Data section
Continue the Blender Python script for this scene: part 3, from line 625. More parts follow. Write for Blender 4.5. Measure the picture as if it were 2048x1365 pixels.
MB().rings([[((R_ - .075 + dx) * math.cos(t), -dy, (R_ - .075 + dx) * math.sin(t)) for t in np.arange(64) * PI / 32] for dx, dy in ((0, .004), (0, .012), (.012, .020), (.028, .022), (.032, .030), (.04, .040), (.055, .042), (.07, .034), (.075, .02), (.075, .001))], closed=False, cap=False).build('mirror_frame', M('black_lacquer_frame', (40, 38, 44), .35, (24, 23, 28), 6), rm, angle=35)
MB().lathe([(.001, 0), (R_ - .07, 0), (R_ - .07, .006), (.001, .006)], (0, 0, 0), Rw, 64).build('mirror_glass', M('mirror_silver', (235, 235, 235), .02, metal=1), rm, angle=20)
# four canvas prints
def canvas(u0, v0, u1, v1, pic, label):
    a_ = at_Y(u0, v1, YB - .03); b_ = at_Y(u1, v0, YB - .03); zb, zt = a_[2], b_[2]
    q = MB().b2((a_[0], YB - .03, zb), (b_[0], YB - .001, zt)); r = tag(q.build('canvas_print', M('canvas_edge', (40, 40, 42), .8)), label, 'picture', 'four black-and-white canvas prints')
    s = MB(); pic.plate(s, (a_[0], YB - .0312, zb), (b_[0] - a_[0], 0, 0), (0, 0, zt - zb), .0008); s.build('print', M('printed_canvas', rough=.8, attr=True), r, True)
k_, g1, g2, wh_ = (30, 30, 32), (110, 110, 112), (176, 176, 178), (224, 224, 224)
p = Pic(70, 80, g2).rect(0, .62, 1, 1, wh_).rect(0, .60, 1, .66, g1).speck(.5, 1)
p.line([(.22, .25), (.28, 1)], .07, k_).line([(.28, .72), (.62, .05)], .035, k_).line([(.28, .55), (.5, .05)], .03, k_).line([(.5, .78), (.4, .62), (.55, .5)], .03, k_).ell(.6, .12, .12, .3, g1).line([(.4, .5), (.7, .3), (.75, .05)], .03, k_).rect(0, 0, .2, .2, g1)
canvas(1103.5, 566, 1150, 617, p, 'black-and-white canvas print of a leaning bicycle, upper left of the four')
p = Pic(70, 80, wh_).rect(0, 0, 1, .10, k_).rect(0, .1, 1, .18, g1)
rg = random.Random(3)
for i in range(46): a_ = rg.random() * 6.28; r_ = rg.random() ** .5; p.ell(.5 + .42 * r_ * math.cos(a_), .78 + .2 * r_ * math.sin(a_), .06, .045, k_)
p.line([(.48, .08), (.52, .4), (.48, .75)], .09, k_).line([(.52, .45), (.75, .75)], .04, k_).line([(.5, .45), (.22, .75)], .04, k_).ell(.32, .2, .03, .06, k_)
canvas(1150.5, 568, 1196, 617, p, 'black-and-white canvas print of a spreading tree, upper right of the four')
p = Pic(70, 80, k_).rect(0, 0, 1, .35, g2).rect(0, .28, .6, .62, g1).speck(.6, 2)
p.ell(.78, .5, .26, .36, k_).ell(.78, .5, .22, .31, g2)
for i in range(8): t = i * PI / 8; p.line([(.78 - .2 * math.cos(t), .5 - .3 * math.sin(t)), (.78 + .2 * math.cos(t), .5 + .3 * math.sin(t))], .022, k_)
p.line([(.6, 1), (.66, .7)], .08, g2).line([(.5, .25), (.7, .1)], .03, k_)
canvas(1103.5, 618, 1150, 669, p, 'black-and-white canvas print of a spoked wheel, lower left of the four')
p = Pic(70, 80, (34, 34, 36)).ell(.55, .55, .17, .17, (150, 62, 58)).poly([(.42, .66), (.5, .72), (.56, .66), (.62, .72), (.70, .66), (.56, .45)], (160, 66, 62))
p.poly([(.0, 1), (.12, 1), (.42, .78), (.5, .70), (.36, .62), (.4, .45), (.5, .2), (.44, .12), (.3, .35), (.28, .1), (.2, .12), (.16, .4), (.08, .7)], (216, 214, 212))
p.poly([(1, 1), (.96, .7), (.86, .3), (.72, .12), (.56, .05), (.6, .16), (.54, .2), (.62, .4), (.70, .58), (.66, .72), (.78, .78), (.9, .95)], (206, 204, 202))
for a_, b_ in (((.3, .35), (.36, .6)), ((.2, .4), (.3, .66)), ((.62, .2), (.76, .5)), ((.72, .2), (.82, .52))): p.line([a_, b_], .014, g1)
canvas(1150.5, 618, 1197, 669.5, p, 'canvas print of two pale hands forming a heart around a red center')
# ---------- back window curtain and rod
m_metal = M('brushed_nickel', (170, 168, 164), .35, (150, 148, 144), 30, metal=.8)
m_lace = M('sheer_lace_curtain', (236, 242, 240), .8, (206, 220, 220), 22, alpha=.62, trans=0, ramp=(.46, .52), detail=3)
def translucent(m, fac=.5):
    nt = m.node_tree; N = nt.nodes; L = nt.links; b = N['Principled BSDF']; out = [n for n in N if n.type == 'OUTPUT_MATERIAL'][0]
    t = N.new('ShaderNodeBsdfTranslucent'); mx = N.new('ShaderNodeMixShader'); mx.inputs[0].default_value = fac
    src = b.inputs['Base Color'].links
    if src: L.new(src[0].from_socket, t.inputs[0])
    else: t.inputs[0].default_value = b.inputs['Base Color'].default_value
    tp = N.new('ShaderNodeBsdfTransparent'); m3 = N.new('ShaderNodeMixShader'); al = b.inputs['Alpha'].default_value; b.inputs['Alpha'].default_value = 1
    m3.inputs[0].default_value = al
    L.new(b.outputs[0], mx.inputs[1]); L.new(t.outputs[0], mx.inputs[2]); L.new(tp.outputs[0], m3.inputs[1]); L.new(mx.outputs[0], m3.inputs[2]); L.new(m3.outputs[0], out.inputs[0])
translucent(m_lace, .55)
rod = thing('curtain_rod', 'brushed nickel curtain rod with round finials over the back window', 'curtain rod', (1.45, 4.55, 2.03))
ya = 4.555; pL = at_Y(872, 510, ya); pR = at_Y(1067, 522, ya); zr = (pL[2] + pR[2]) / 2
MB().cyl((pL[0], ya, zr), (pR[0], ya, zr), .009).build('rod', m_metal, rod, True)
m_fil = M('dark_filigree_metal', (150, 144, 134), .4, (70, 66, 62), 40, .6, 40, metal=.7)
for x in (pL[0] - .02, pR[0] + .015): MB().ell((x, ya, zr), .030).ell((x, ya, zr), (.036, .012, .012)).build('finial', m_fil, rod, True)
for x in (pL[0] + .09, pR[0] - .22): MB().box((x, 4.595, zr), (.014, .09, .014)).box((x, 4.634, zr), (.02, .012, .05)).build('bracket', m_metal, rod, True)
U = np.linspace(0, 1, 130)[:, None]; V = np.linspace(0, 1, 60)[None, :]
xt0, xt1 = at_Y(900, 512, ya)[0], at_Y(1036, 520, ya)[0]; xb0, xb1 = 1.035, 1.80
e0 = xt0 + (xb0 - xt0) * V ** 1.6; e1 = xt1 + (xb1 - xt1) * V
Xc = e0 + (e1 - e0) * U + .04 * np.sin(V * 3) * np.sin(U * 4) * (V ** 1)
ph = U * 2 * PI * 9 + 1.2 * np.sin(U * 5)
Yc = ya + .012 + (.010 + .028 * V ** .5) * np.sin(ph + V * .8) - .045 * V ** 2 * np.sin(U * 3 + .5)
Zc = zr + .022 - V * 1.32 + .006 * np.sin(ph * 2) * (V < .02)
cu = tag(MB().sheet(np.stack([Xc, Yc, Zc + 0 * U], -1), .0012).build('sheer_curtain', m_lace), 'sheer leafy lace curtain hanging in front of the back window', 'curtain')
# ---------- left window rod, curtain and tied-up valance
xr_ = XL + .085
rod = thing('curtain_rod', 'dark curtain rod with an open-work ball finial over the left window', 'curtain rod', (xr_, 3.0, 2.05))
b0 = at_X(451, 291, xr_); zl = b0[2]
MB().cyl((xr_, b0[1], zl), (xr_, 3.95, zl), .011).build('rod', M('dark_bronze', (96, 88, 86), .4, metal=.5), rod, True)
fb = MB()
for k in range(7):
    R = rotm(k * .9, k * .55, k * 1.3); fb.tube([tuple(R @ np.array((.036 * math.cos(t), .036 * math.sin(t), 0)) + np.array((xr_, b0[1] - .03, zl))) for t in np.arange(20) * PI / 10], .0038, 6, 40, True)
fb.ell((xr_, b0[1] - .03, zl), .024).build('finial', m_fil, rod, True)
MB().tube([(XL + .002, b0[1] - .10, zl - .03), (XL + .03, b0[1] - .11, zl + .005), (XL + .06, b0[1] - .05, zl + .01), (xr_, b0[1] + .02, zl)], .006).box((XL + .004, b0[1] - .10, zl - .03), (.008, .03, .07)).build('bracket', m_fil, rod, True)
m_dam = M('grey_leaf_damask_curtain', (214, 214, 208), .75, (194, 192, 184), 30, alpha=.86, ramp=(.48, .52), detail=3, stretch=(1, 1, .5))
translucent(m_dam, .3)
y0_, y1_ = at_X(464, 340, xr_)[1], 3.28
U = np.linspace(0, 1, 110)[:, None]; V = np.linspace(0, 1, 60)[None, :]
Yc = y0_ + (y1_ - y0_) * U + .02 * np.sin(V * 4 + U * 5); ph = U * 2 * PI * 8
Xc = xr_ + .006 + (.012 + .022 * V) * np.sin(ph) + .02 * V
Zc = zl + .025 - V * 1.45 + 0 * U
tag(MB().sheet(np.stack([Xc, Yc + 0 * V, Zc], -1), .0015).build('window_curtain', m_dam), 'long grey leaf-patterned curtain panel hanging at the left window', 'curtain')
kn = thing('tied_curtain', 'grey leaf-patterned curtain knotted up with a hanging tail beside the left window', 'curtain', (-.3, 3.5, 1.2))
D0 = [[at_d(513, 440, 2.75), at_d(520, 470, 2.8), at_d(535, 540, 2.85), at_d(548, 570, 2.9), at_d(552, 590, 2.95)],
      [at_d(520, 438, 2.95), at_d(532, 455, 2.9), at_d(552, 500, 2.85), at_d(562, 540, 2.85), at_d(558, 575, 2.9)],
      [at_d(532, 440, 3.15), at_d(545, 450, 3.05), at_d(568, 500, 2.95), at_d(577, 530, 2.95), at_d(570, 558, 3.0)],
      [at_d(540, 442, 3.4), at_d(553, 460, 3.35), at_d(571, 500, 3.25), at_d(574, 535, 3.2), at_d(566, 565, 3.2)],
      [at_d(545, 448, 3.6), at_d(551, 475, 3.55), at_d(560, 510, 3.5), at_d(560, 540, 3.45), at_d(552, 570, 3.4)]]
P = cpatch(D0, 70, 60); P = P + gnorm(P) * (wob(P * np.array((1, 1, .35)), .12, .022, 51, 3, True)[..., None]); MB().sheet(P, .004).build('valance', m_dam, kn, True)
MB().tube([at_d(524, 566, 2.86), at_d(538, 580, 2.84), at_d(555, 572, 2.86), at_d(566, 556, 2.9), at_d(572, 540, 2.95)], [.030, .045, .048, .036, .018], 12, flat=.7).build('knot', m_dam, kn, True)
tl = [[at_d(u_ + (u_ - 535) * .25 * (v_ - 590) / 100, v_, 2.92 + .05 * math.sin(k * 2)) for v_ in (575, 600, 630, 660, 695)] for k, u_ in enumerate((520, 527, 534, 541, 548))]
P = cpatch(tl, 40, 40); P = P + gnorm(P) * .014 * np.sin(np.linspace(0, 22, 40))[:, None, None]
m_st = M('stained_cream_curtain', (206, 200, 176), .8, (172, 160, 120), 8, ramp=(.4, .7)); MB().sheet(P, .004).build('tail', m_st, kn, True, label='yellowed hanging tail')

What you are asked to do
Report each line in the data that holds the word "picture".

Solution to the exercise
Continue the Blender Python script for this scene: part 3, from line 625. More parts follow. Write for Blender 4.5. Measure the picture as if it were 2048x1365 pixels.
    q = MB().b2((a_[0], YB - .03, zb), (b_[0], YB - .001, zt)); r = tag(q.build('canvas_print', M('canvas_edge', (40, 40, 42), .8)), label, 'picture', 'four black-and-white canvas prints')